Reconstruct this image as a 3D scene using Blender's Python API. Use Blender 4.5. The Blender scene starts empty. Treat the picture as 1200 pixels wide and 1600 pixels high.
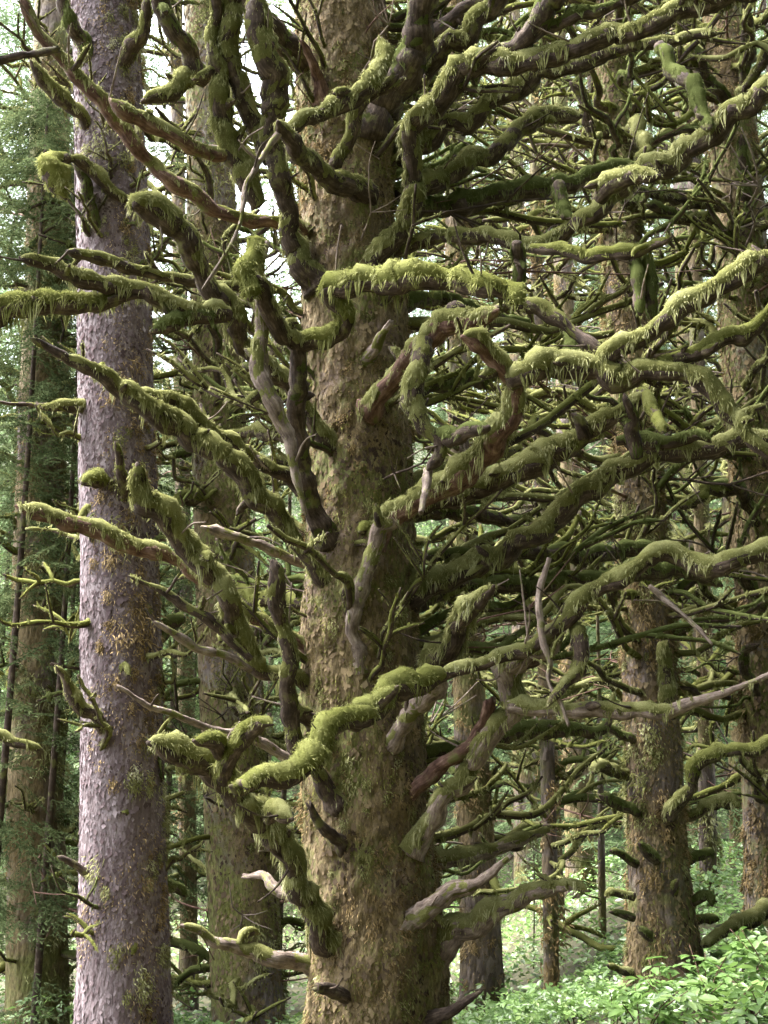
import bpy, math, random
import numpy as np
from mathutils import Vector, Matrix

random.seed(7)
RNG = np.random.default_rng(11)
R = math.radians
SC = bpy.context.scene
COL = SC.collection

# ------------------------------------------------------------------ camera
FPX, PITCH, CAMZ = 1850.0, R(13.0), 1.6          # focal length in pixels of a 1200 x 1600 frame
cam_data = bpy.data.cameras.new('camera')
cam = bpy.data.objects.new('camera', cam_data)
COL.objects.link(cam)
cam.location = (0, 0, CAMZ)
cam.rotation_euler = (R(90) + PITCH, 0, 0)
cam_data.sensor_fit = 'HORIZONTAL'
cam_data.sensor_width = 36.0
cam_data.lens = 36.0 * FPX / 1200.0
cam_data.clip_start, cam_data.clip_end = 0.05, 600.0
SC.camera = cam
SC.render.resolution_x, SC.render.resolution_y = 768, 1024

# ------------------------------------------------------------------ light
SUN_EL, SUN_AZ = R(62), R(-76)                   # overcast glow from the open side; azimuth from +Y, clockwise
world = bpy.data.worlds.new('World')
SC.world = world
world.use_nodes = True
wn, wl = world.node_tree.nodes, world.node_tree.links
wn.clear()
sky = wn.new('ShaderNodeTexSky')
sky.sky_type = 'NISHITA'
sky.sun_disc = False
sky.sun_elevation, sky.sun_rotation = SUN_EL, SUN_AZ
sky.air_density, sky.dust_density, sky.ozone_density = 1.0, 3.0, 1.0
hsv = wn.new('ShaderNodeHueSaturation')           # cloud cover takes the blue out of the sky
hsv.inputs['Saturation'].default_value = 0.34
bg = wn.new('ShaderNodeBackground')
bg.inputs['Strength'].default_value = 0.098
wo = wn.new('ShaderNodeOutputWorld')
wl.new(sky.outputs[0], hsv.inputs['Color'])
wl.new(hsv.outputs[0], bg.inputs['Color'])
wl.new(bg.outputs[0], wo.inputs['Surface'])

sun_d = bpy.data.lights.new('sun', 'SUN')
sun_d.energy, sun_d.angle, sun_d.color = 1.5, R(25), (1.0, 0.98, 0.94)
sun = bpy.data.objects.new('sun', sun_d)
COL.objects.link(sun)
sd = Vector((math.sin(SUN_AZ) * math.cos(SUN_EL), math.cos(SUN_AZ) * math.cos(SUN_EL), math.sin(SUN_EL)))
sun.rotation_euler = sd.to_track_quat('Z', 'Y').to_euler()
sun.location = (-10, -2, 20)

vs = SC.view_settings
vs.view_transform, vs.look, vs.exposure, vs.gamma = 'Standard', 'None', 4.35, 1.0
vs.use_curve_mapping = False
SC.render.engine = 'CYCLES'
cy = SC.cycles
cy.max_bounces, cy.diffuse_bounces, cy.glossy_bounces = 5, 3, 2
cy.transmission_bounces, cy.transparent_max_bounces = 3, 4
cy.caustics_reflective = cy.caustics_refractive = False
cy.use_denoising = True


def at(px, py, Y):
    """point of the place seen at photograph pixel (px, py) on the vertical plane y = Y"""
    cx, c2 = (px - 600.0) / FPX, (800.0 - py) / FPX
    t = Y / (math.cos(PITCH) - math.sin(PITCH) * c2)
    return np.array([cx * t, Y, CAMZ + t * (math.sin(PITCH) + math.cos(PITCH) * c2)]), t / FPX


# ------------------------------------------------------------------ noise, meshes
_P = RNG.permutation(1024).astype(np.int64)
_P = np.concatenate([_P, _P, _P])
_G = RNG.normal(size=(1024, 3))
_G /= np.linalg.norm(_G, axis=1)[:, None]


def noise(p, seed=0):
    """gradient noise, about -1..1"""
    p = np.asarray(p, float) + seed * 17.31
    i = np.floor(p).astype(np.int64)
    f = p - i
    u = f * f * f * (f * (f * 6 - 15) + 10)
    i &= 1023
    out = 0
    for dx in (0, 1):
        wx = u[:, 0] if dx else 1 - u[:, 0]
        hx = _P[(i[:, 0] + dx) & 1023]
        for dy in (0, 1):
            wy = u[:, 1] if dy else 1 - u[:, 1]
            hy = _P[(hx + i[:, 1] + dy) & 1023]
            for dz in (0, 1):
                wz = u[:, 2] if dz else 1 - u[:, 2]
                g = _G[_P[(hy + i[:, 2] + dz) & 1023]]
                d = f - np.array([dx, dy, dz])
                out = out + wx * wy * wz * (g * d).sum(1)
    return out * 1.6


def n1(s, seed=0):
    s = np.asarray(s, float)
    return noise(np.stack([s, np.full_like(s, seed * 3.7 + .5), np.full_like(s, seed * 1.3 + .2)], 1))


def unit(v):
    return v / np.maximum(np.linalg.norm(v, axis=-1, keepdims=True), 1e-9)


def mesh(name, V, faces, smooth=False, tone=None, grain=None):
    """faces: list of (n, k) index arrays"""
    me = bpy.data.meshes.new(name)
    V = np.asarray(V, np.float32)
    faces = [np.asarray(f, np.int32) for f in faces if len(f)]
    me.vertices.add(len(V))
    me.vertices.foreach_set('co', V.ravel())
    loops = np.concatenate([f.ravel() for f in faces])
    sizes = np.concatenate([np.full(len(f), f.shape[1], np.int32) for f in faces])
    me.loops.add(len(loops))
    me.loops.foreach_set('vertex_index', loops)
    me.polygons.add(len(sizes))
    starts = np.concatenate([[0], np.cumsum(sizes)[:-1]]).astype(np.int32)
    me.polygons.foreach_set('loop_start', starts)
    me.polygons.foreach_set('loop_total', sizes)
    if smooth:
        me.polygons.foreach_set('use_smooth', np.ones(len(sizes), bool))
    if tone is not None:
        a = me.attributes.new('tone', 'FLOAT', 'POINT')
        a.data.foreach_set('value', np.asarray(tone, np.float32))
    if grain is not None:
        a = me.attributes.new('grain', 'FLOAT_VECTOR', 'POINT')
        a.data.foreach_set('vector', np.asarray(grain, np.float32).ravel())
    me.update(calc_edges=True)
    return me


def obj(name, me, mat, parent=None, kind=None):
    o = bpy.data.objects.new(name, me)
    COL.objects.link(o)
    if me is not None and mat is not None and not me.materials:
        for m in (mat if isinstance(mat, (list, tuple)) else [mat]):
            me.materials.append(m)
    if parent is not None:
        o.parent = parent
    if kind:
        o['kind'] = kind
    return o


def thing(name, label, cat, loc, group=None):
    o = bpy.data.objects.new(name, None)
    COL.objects.link(o)
    o.empty_display_size = 0.2
    o.location = loc
    o['label'], o['category'] = label, cat
    if group:
        o['group'] = group
    return o


# ------------------------------------------------------------------ materials
def mat(name):
    m = bpy.data.materials.new(name)
    m.use_nodes = True
    n, l = m.node_tree.nodes, m.node_tree.links
    n.clear()
    out = n.new('ShaderNodeOutputMaterial')
    return m, n, l, out


def tex_noise(n, l, scale, detail=4, coord=None, rough=.6):
    t = n.new('ShaderNodeTexNoise')
    t.inputs['Scale'].default_value = scale
    t.inputs['Detail'].default_value = detail
    t.inputs['Roughness'].default_value = rough
    if coord is not None:
        l.new(coord, t.inputs['Vector'])
    return t


def ramp(n, l, fac, stops):
    r = n.new('ShaderNodeValToRGB')
    els = r.color_ramp.elements
    while len(els) < len(stops):
        els.new(0.5)
    for e, (p, c) in zip(els, stops):
        e.position = p
        e.color = (*c, 1) if len(c) == 3 else c
    l.new(fac, r.inputs['Fac'])
    return r


def mixc(n, l, fac, a, b, mode='MIX'):
    x = n.new('ShaderNodeMix')
    x.data_type = 'RGBA'
    x.blend_type = mode
    for sock, v in ((x.inputs['Factor'], fac), (x.inputs['A'], a), (x.inputs['B'], b)):
        if hasattr(v, 'links') or hasattr(v, 'is_linked'):
            l.new(v, sock)
        else:
            sock.default_value = v if not isinstance(v, tuple) else (*v, 1)
    return x.outputs['Result']


def world_coord(n):
    g = n.new('ShaderNodeNewGeometry')
    return g.outputs['Position']


def fibre_mat(name, stops, trans=0.3, patch=None, scale=3.0, gloss=0.0, fuzz=0.0):
    """moss / leaf fibres: colour from the strand's own tone and from patches over the place"""
    m, n, l, out = mat(name)
    a = n.new('ShaderNodeAttribute')
    a.attribute_name = 'tone'
    pos = world_coord(n)
    t = tex_noise(n, l, scale, 3, pos)
    add = n.new('ShaderNodeMath')
    add.operation = 'MULTIPLY_ADD'
    l.new(t.outputs['Fac'], add.inputs[0])
    add.inputs[1].default_value = 0.7
    l.new(a.outputs['Fac'], add.inputs[2])
    sub = n.new('ShaderNodeMath')
    sub.operation = 'SUBTRACT'
    l.new(add.outputs[0], sub.inputs[0])
    sub.inputs[1].default_value = 0.35
    c = ramp(n, l, sub.outputs[0], stops)
    d = n.new('ShaderNodeBsdfDiffuse')
    l.new(c.outputs[0], d.inputs['Color'])
    if fuzz:
        fz = tex_noise(n, l, 150, 3, pos, .7)
        bp = n.new('ShaderNodeBump')
        bp.inputs['Strength'].default_value = fuzz
        bp.inputs['Distance'].default_value = .012
        l.new(fz.outputs['Fac'], bp.inputs['Height'])
        l.new(bp.outputs[0], d.inputs['Normal'])
        ad = n.new('ShaderNodeMath')
        ad.operation = 'MULTIPLY_ADD'
        l.new(fz.outputs['Fac'], ad.inputs[0])
        ad.inputs[1].default_value = .5
        l.new(sub.outputs[0], ad.inputs[2])
        sb = n.new('ShaderNodeMath')
        sb.operation = 'SUBTRACT'
        l.new(ad.outputs[0], sb.inputs[0])
        sb.inputs[1].default_value = .25
        l.new(sb.outputs[0], c.inputs['Fac'])
    tr = n.new('ShaderNodeBsdfTranslucent')
    l.new(c.outputs[0], tr.inputs['Color'])
    mx = n.new('ShaderNodeMixShader')
    mx.inputs[0].default_value = trans
    l.new(d.outputs[0], mx.inputs[1])
    l.new(tr.outputs[0], mx.inputs[2])
    res = mx.outputs[0]
    if gloss:
        gl = n.new('ShaderNodeBsdfGlossy')
        gl.inputs['Roughness'].default_value = .42
        m2 = n.new('ShaderNodeMixShader')
        m2.inputs[0].default_value = gloss
        l.new(res, m2.inputs[1])
        l.new(gl.outputs[0], m2.inputs[2])
        res = m2.outputs[0]
    l.new(res, out.inputs['Surface'])
    return m


MOSS = {
    'f': fibre_mat('moss_olive', [(0.0, (.050, .046, .016)), (.36, (.155, .158, .055)), (.66, (.32, .320, .145)), (1, (.54, .53, .34))], fuzz=.8),
    'c': fibre_mat('moss_bright', [(0.0, (.060, .060, .014)), (.38, (.150, .160, .046)), (.72, (.27, .275, .105)), (1, (.44, .44, .24))], fuzz=.8),
    'd': fibre_mat('moss_deep', [(0.0, (.035, .042, .013)), (.5, (.118, .138, .046)), (1, (.26, .28, .13))], fuzz=.8),
    't': fibre_mat('moss_trunk', [(0.0, (.050, .036, .017)), (.33, (.140, .100, .045)), (.62, (.255, .185, .095)), (1, (.42, .32, .18))], .15, scale=2.4),
    'g': fibre_mat('moss_trunk_green', [(0.0, (.05, .052, .016)), (.5, (.13, .135, .035)), (1, (.23, .22, .07))], .2, scale=2),
}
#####
### Problem statement
Begin at the first line of the data above and repeat each line exactly, stopping after the line containing "COL = SC.collection". Omit the pictures.

### Complete answer
Reconstruct this image as a 3D scene using Blender's Python API. Use Blender 4.5. The Blender scene starts empty. Treat the picture as 1200 pixels wide and 1600 pixels high.
import bpy, math, random
import numpy as np
from mathutils import Vector, Matrix

random.seed(7)
RNG = np.random.default_rng(11)
R = math.radians
SC = bpy.context.scene
COL = SC.collection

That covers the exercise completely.